Former British Prime Minister Tony Blair says he's sorry for "mistakes" made in the U.S.-led invasion of Iraq in 2003, but he doesn't regret bringing down dictator Saddam Hussein.

"I can say that I apologize for the fact that the intelligence we received was wrong because, even though he had used chemical weapons extensively against his own people, against others, the program in the form that we thought it was did not exist in the way that we thought," Blair said in an exclusive interview on CNN's Fareed Zakaria GPS that airs Sunday.

Blair was referring to the claim that Saddam's regime possessed weapons of mass destruction, which was used by the U.S. and British governments to justify launching the invasion. But the intelligence reports the claim was based on turned out to be false.

The ensuing war and dismantling of Saddam's government plunged Iraq into chaos, resulting in years of deadly sectarian violence and the rise of al Qaeda in Iraq, a precursor of ISIS. Tens of thousands of Iraqis, more than 4,000 U.S. troops and 179 British service members were killed in the lengthy conflict.

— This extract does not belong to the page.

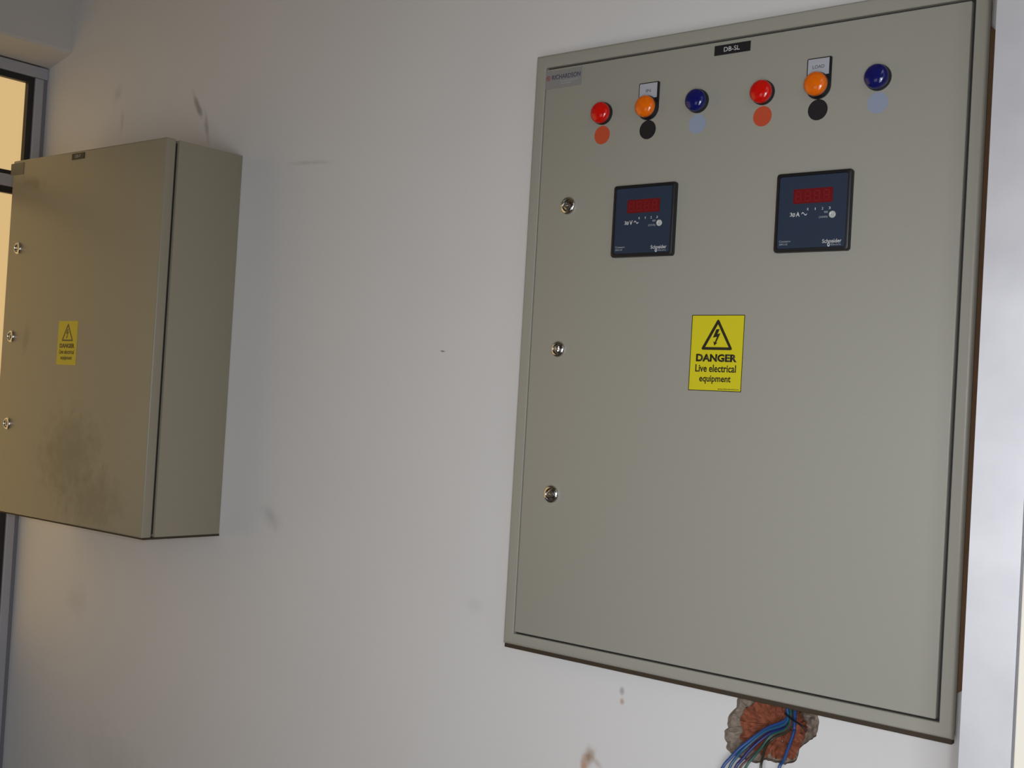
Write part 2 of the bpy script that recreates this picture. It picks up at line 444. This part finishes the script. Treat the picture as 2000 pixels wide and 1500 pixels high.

So on one hand, kudos to CNN for coaxing that admission from Blair; it won't change the outcome, of course, for that tens of thousands that we lost, including more than 4,000 American troops and countless innocent civilians. But an apology and admission of errors is one important baby step on the road to saner policies in that war-torn corner of the world. Can you imagine George W. Bush, Dick Cheney, or Donald Rumsfeld apologizing for their role in this human catastrophe?

Me neither.

But it would also be a mistake to give all of the credit to Tony Blair's humanitarian instincts. That's because the real reason that Blair apologized in that CNN interview is because he had to. A British panel of inquiry into the war, called the Chilcot commission, is preparing to release a report that's expected to slam authorities both in the UK and here in these United States for both the shoddy case for the 2003 war as well as the inadequate planning for its aftermath.

So maybe there's been no accountability here because there's been no credible investigation. Because here in America, we're all about looking forward, not back. That sounds good -- except with no one held responsible for the crimes and misdemeanors of the early 2000s, it's all but guaranteed that America will keep making on the same mistakes, making every day Back to the Future Day.